Antonio Carlos Egypto
CAIRO 678 (678). Egito, 2011. Direção e roteiro: Mohamed Diab. Com Nelly Karim, Bushra, Maged El Kedwany, Ahmed El Fishawy. 110 min.
“Cairo 678” é um filme egípcio que trata do tema do assédio sexual a que estão sujeitas diariamente as mulheres no Cairo, com seu ritmo de cidade grande. Os comportamentos masculinos exibidos pela película, porém, não deixam dúvida de que isso deve se estender a todo o país e tem uma dimensão que extrapola fronteiras geográficas. É daqueles temas em que falar da sua aldeia é falar ao mundo.
O assédio sexual é mostrado por meio de três mulheres que vivem vidas bem diferentes e pertencem a estratos socioeconômicos distintos.

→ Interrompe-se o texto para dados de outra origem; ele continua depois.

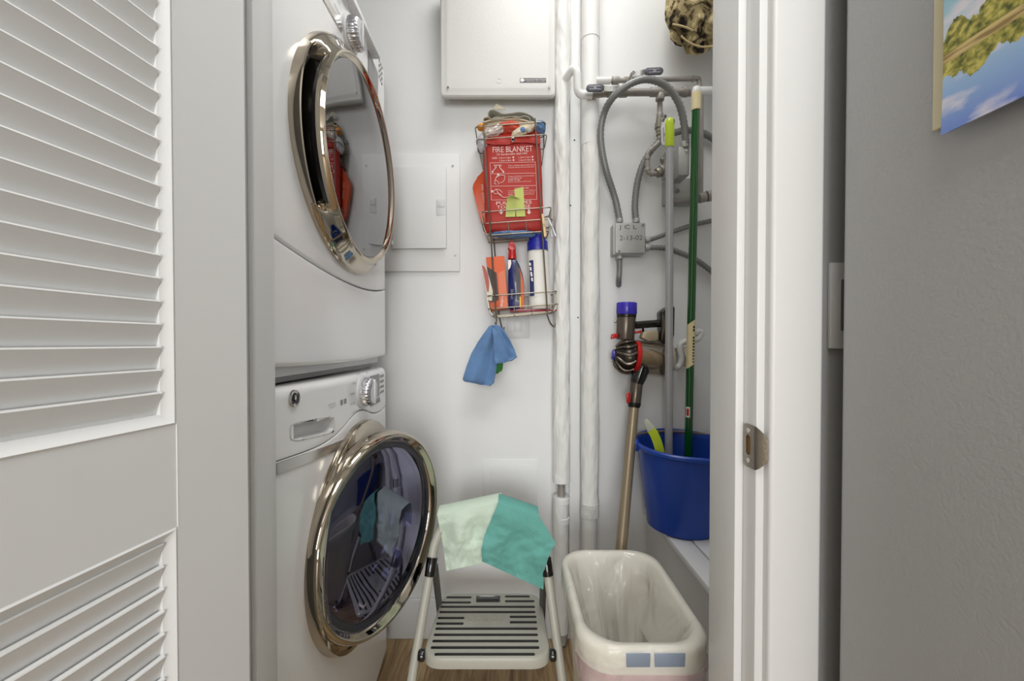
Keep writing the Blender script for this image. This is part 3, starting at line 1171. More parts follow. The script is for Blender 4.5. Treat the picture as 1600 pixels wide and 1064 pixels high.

Fayza é pobre, anda de ônibus e dia após dia é molestada por alguém na condução, sempre superlotada. O assédio aí é caracterizado pelo que se chama de froteurismo, ou seja, a busca de um prazer através do contato corporal forçado, sem consentimento da outra pessoa. Geralmente são homens que apertam ou se esfregam numa mulher, aproveitando situações que envolvem muita gente, como ônibus cheios, elevadores e outros. Há homens que procuram esfregar o pênis contra o corpo de uma mulher vestida (e geralmente desconhecida), para alcançar o orgasmo. Ou tocam nos seios ou nos genitais de alguém que não espera tal contato.
É por esse tipo de assédio que passa Fayza, além de observar o mesmo acontecendo com outras mulheres, sem que nada se faça para impedir os fatos. Como reagir a isso e viver em paz? É o que Fayza se pergunta. Seba talvez tenha a resposta.
Seba, que também já foi molestada em campo de futebol, é uma espécie de militante feminista que batalha pelo direito das mulheres em cursos que ministra e, também, por meio de programas de TV. Ela apresenta incrível firmeza no trato com esse tema, sólida, teoricamente. Na prática, porém, as coisas podem ser mais difíceis do que ela mesma imagina.
Nelly tem um padrão de vida que não a expõe aos ônibus lotados. Mas é assediada na rua, com cantadas desrespeitosas, e tocada de forma agressiva e humilhante. Resolve ir em busca de seus direitos legais e procura abrir um processo de assédio sexual. A dificuldade é enorme e ela descobre, surpreendida, que nunca houve um processo como esse na história do Egito. Ela seria a primeira a concretizá-lo, enfrentando um tabu, fortemente protegido pelas famílias e pelas próprias instituições do país. A tradição diz que é vergonhoso admitir que se sofreu assédio, culpabilizando as vítimas.
Os três personagens femininos se relacionarão num embate cultural, político e legal, da maior importância, pelo respeito no espaço público e punição ao machismo disseminado e tacitamente aceito em sua cultura, tendo o assédio sexual no centro de toda a história. Uma ideia muito feliz e corajosa do diretor Mohamed Diab, ao trazer à luz e enfrentar a questão num filme bem estruturado, com situações e personagens convincentes e consistentes.
O foco no tema do assédio sexual foi apropriado, o filme não se perdeu em didatismo ou teorizações. Ele é todo centrado numa trama que o espectador acompanha com interesse, ao mesmo tempo em que toma conhecimento de uma realidade, geralmente escamoteada, que pode estar muito próxima de todos. Não é preciso ir ao Egito, talvez baste enfrentar o metrô superlotado de São Paulo para passar por isso ou para observar situações similares.
Se os costumes e as leis divergem, nem por isso as diferenças com a nossa realidade são assim tão grandes. Vale a pena ver o filme e pensar no assunto que ele aborda. O diretor estreia em longa-metragens, mas é competente, sabe do que está falando. Vai longe.